Illicit Plants

Threatening sovereignty at home and abroad

`SOVEREIGNTY,'' Supreme Court Justice Oliver Wendell Holmes wrote, ``is a question of power [and] pure fact.'' The real test of sovereignty is not whether a legislature can enact law or a judiciary can interpret it, but whether the executive can, in fact, enforce the law within the confines of the nation.

We are witnessing in the United States a rare phenomenon in our history: a serious, methodical threat to the ability of government to exercise its sovereignty. The base of the threat is clear. Illicit plants - opium poppies, coca leaves, and marijuana - have come to the US with a geographic pervasiveness and severe violence that raise fundamental questions about the ability of state and federal law enforcement.

The source of the threat today is the Medell'in region of Colombia. But such a threat is not new: It was Mexico in the 1970s and Bolivia earlier this decade.

US's foreign policy for dealing with it remains disjointed. It has no agreed-upon conceptual framework or guiding principles. We formulate our approach to illicit plants as we do our foreign aid: nation by nation. We view those responsible for formulating international drug policy as engaged in fighting crime, rather than conducting diplomacy.

Congress created the office of assistant secretary of state for international narcotics matters in 1978. But in the war on drugs, the US still lacks a lucid foreign policy.

In the '70s, the western rim of Mexico, from Oaxaca to Sonora, through the Sierra Madre Occidental and bounded by the Gulf of California, had become a conduit for illegal traffic in two directions: guns into Mexico and South America, illicit plants into the US.

By 1975, the corruption of government officials in the rim's isolated villages and the city of Culiac'an was no longer subtle. The killing in the Sinaloa region had grown wanton and vicious. Campesinos were growing and using illicit plants.

Most troublesome, campesinos were being organized around a new set of economic and cultural values. International trade routes had been established and the authority of those living off the profits of illicit plants had taken hold.

The Mexican government assigned 10,000 army troops to the Sierra Madre to interdict drug traffic and to inhibit planting with herbicide spraying. The US Drug Enforcement Administration provided sophisticated weather and detection equipment, and planes and helicopters were supplied by the US.

At stake for the Mexican government was whether it could regain control of a significant portion of its country. The war in Mexico was about sovereignty.

Unfortunately, despite the US aid, many American officials missed the lesson of Mexico: When sporadic criminal activity turns into methodical, pervasive violence that threatens the fundamental authority to enforce law, the sovereignty of the nation is at stake.

When that line is crossed more than just crime is involved. Sitting in Medell'in, a politically secure drug dealer views the US's southern border - from southern California to northern Florida - as an immense, multi-lane thoroughfare for commerce with Chicago, New York, or Los Angeles.

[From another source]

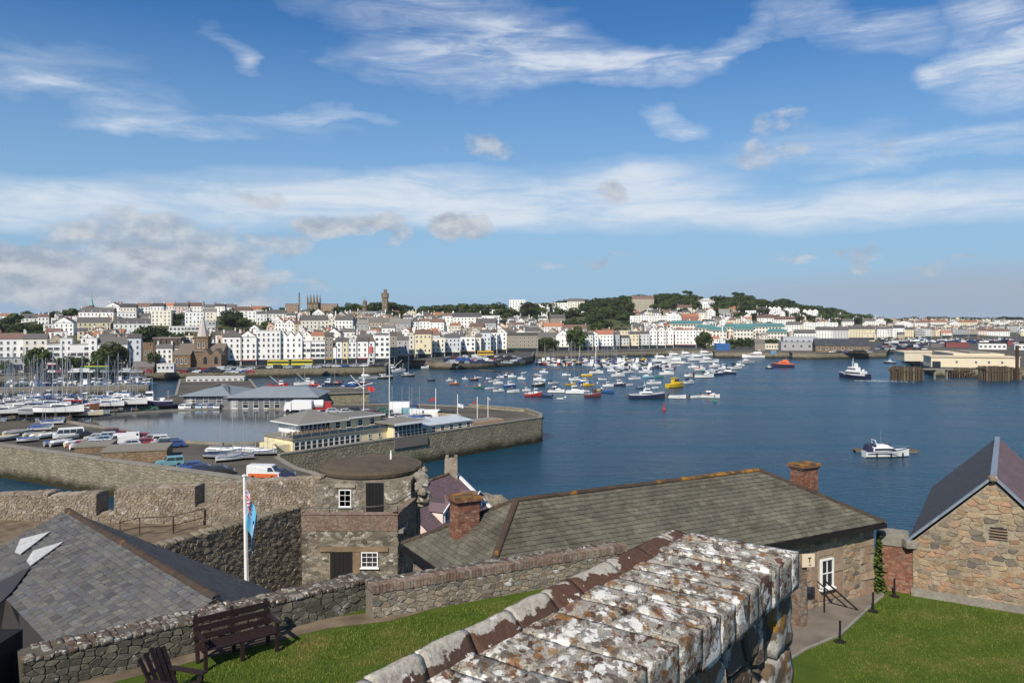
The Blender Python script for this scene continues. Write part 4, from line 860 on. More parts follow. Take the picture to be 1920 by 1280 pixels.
# --- curtain wall at left with embrasures
cw = thing('curtain_wall', 'pale rubble castle wall with two embrasures behind the flagpole', 'wall', (-26, 51, 14.4)); cl = Vector(cw.location)
def cseg(px0, px1, y0, y1, yb, seed, th=1.3):
    Y0, Y1 = 52+(50.2-52)*px0/590, 52+(50.2-52)*px1/590; a_, c_ = Vector((wx(px0, Y0), Y0, 0)), Vector((wx(px1, Y1), Y1, 0)); u = (c_-a_).normalized(); n = Vector((u.y, -u.x, 0)); L = (c_-a_).length
    zb, z0, z1 = 14.4, wz(y0, Y0), wz(y1, Y1); h = max(z0, z1)-zb
    q = MB(); q.add([v-cl for v in (a_+Z3*zb, c_+Z3*zb, c_+Z3*z1, a_+Z3*z0, a_-n*th+Z3*zb, c_-n*th+Z3*zb, c_-n*th+Z3*z1, a_-n*th+Z3*z0)], [(0, 1, 2, 3), (1, 5, 6, 2), (5, 4, 7, 6), (4, 0, 3, 7), (3, 2, 6, 7)]); q.build('wall_core', 'stone_beige', cw)
    lay(cw, rubble(L, h, .24, .135, seed, .45, outline=[(0, 0), (L, 0), (L, z1-zb), (0, z0-zb)], gap=.008), a_+Z3*zb, u, Z3, n, ['stone_beige'], 'stone', .04, .03, 70, seed)
    for i in range(int(L/.5)):
        t_ = (i+.5)/int(L/.5); p = a_.lerp(c_, t_)-n*th*.5+Z3*(z0+(z1-z0)*t_); rock_mesh(.33, th*.5, .09+U(0, .06), seed*40+i, 8, 5, .3).build('top_stone', 'stone_beige', cw, p-cl, math.atan2(u.y, u.x))
cseg(-60, 90, 932, 925, 0, 81); cseg(90, 181, 931, 926, 0, 82); cseg(181, 214, 966, 964, 0, 83); cseg(214, 366, 921, 912, 0, 84); cseg(366, 397, 950, 948, 0, 85); cseg(397, 600, 909, 897, 0, 86)
struct(MB().prism([(-42, 45.5), (-20.5, 44.6), (-16.5, 47.2), (-12.5, 48.5), (-12.5, 51), (-42, 52.4)], 14.0, 16.9).build('walkway', 'earth'))
rk = thing('walkway_railing', 'rusty iron railing on the walkway below the castle wall', 'railing', gp(325, 1003, 16.9)); kl = Vector(rk.location)
pr = [gp(225, 1012, 16.9), gp(262, 1003, 16.9), gp(325, 1000, 16.9), gp(383, 984, 16.9)]
for i, p in enumerate(pr): MB().tube([p-kl, p-kl+Z3*1.08], .035 if i != 2 else .05, 6).build('post', 'rust_iron', rk)
for dz in (.5, 1.06): MB().tube([p-kl+Z3*dz for p in pr], .028, 6).build('rail', 'rust_iron', rk)
# dark wall running towards us from the tower's corner
o, a, u, n, L, h = frame_wall('flank_wall', (-18.4, 35.2), (-12.2, 46.0), .7, 14.4, 19.15, 'dark rubble wall running from the tower towards the flagpole', ['stone_dark'], .32, .16, 'mortar_dark', 'stone_dark', 300, 91, .04)
for i in range(26): rock_mesh(.3, .42, .1+U(0, .05), 900+i, 8, 5, .3).build('top_stone', 'stone_dark', o, a+u*(i+.5)*L/26-n*.35+Z3*19.15-Vector(o.location), math.atan2(u.y, u.x))
# flagpole and limp ensign
fb = Vector((wx(466, 32), 32, 14.4)); ft = Vector((wx(458, 32), 32, wz(893, 32)))
fp = thing('flagpole', 'tall white flagpole standing in front of the dark wall', 'flagpole', fb)
MB().tube([(0, 0, 0), (ft-fb)*.5, ft-fb], [.085, .075, .05], 12).build('pole', 'white_paint', fp); MB().lathe([(.02, 0), (.09, .03), (.09, .06), (.02, .09)], 12).build('truck', 'white_paint', fp, ft-fb)
MB().tube([(ft-fb)*.4+Vector((.12, -.05, 0)), (ft-fb)*.98+Vector((.07, -.03, 0))], .008, 4).build('halyard', 'white_paint', fp)
NU, NV = 26, 20; vs = []; uvs = []; f0 = ft-Z3*.45
for j in range(NV+1):
    for i in range(NU+1):
        s_, t_ = i/NU, j/NV             # s along the fly, t down the hoist
        fold = math.sin(s_*13+t_*2.2)*.1*(.3+s_); x = .06+.44*(1-(1-s_)**1.6)*(1-.35*t_)+.05*math.sin(s_*9+3*t_); z = -t_*1.25-s_*1.5*(.75+.25*t_); vs.append(f0+Vector((x, fold-.05, z))); uvs.append((s_, 1-t_))
me = bpy.data.meshes.new('ensign'); c_ = Vector(f0); me.from_pydata([tuple(v-c_) for v in vs], [], [(j*(NU+1)+i, (j+1)*(NU+1)+i, (j+1)*(NU+1)+i+1, j*(NU+1)+i+1) for j in range(NV) for i in range(NU)])
ul = me.uv_layers.new(name='UVMap'); 
for lp in me.loops: ul.data[lp.index].uv = uvs[lp.vertex_index]
me.materials.append(M('ensign')); me.polygons.foreach_set('use_smooth', [True]*len(me.polygons))
tag(link('ensign', me, None, f0), 'light blue ensign with union canton and roundel hanging limp on the flagpole', 'flag')
# --- pink house with purple slate roof and dormers, behind the tower
PK = 1.35
def pz_(v): return Vector((v[0]*PK, v[1]*PK, 30-(30-v[2])*PK))
pa, pb = pz_((-4.8, 65, 17.5)), pz_((-8.6, 57, 17.5)); pd = (pb-pa).normalized(); ps = Vector((-pd.y, pd.x, 0)); ps = ps if ps.x > 0 else -ps; PE = 4.0*PK
ph_ = thing('pink_house', 'pale pink house with purple slate roof and three dormers behind the tower', 'house', (-6.5, 82, 0)); pl_ = Vector(ph_.location); eav = lambda p, m, s=1: p+ps*m*s-Z3*.78*m
q = MB(); q.add([v-pl_ for v in (pa, pb, eav(pb, PE), eav(pa, PE), eav(pb, PE, -1), eav(pa, PE, -1))], [(0, 1, 2, 3), (1, 0, 5, 4)]); q.build('roof', 'slate_purple', ph_)
slates(ph_, [eav(pb, PE), eav(pa, PE), pa, pb], 0, .4, .28, 'slate_purple', 0, 95, lift=.02)
ew = PE-.25; q = MB()
q.add([v-pl_ for p0_ in (pa, pb) for v in (p0_-Z3*.1, eav(p0_, ew)-Z3*.1, Vector((*eav(p0_, ew)[:2], 0)), Vector((*eav(p0_, ew, -1)[:2], 0)), eav(p0_, ew, -1)-Z3*.1)], [(0, 1, 2, 3, 4), (9, 8, 7, 6, 5), (1, 6, 7, 2), (4, 3, 8, 9)]); q.build('wall', 'render_wall', ph_, color=(.72, .55, .48))
q = MB(); q.bar(pa+Z3*.1-pd*.1-pl_, eav(pa, PE+.1)+Z3*.1-pd*.1-pl_, .45, .25); q.build('bargeboard', 'white_paint', ph_)
ridge_line(ph_, pa+Z3*.02, pb+Z3*.02, .16, 'ridge_orange', .5)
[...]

Effective distribution of drugs requires strategic thinking and a knowledge of world geography, intelligence networks, and foreign affairs. It also intersects with a range of human values - greed, power, family life, and violence - that raises political questions about the motivation of those involved and the capacity of the state to conduct internal and external relations.

The Drug traffickers are no longer mere criminals. Indigenous political movements in Bolivia and Peru have financed their activities with illicit-plant proceeds.

The Cuban government has supported drug commerce. The Panamanian government's internal oppression is sustained by it. And there is evidence that Colombia's illicit-plant lords have hired mercenaries to further undermine the legitimate government.

In 1981, Sen. Sam Nunn stated that ``international drug trafficking ... [is] as real a threat to our national security as the threats we face abroad from hostile powers. Until America faces [this problem], the poor ... and many of our older citizens will live in fear and despair, unable to escape the high crime areas. Wealthy and middle-income Americans ... will become increasingly isolated....'' Such fear and isolation have started to capture America.

The ``pure fact'' of sovereignty is in jeopardy in Colombia today, as it was in Mexico in the 1970s. Under such circumstances, the range of responses narrows considerably and the ultimate objective of government is as indivisible as sovereignty must be: All nations, including our own, must be assured that within their geographic borders the exercise of sovereign authority is nowhere held in suspense.

Our foreign policy must recognize that the threat to sovereignty abroad caused by illicit plants poses an insidious threat to sovereignty here at home.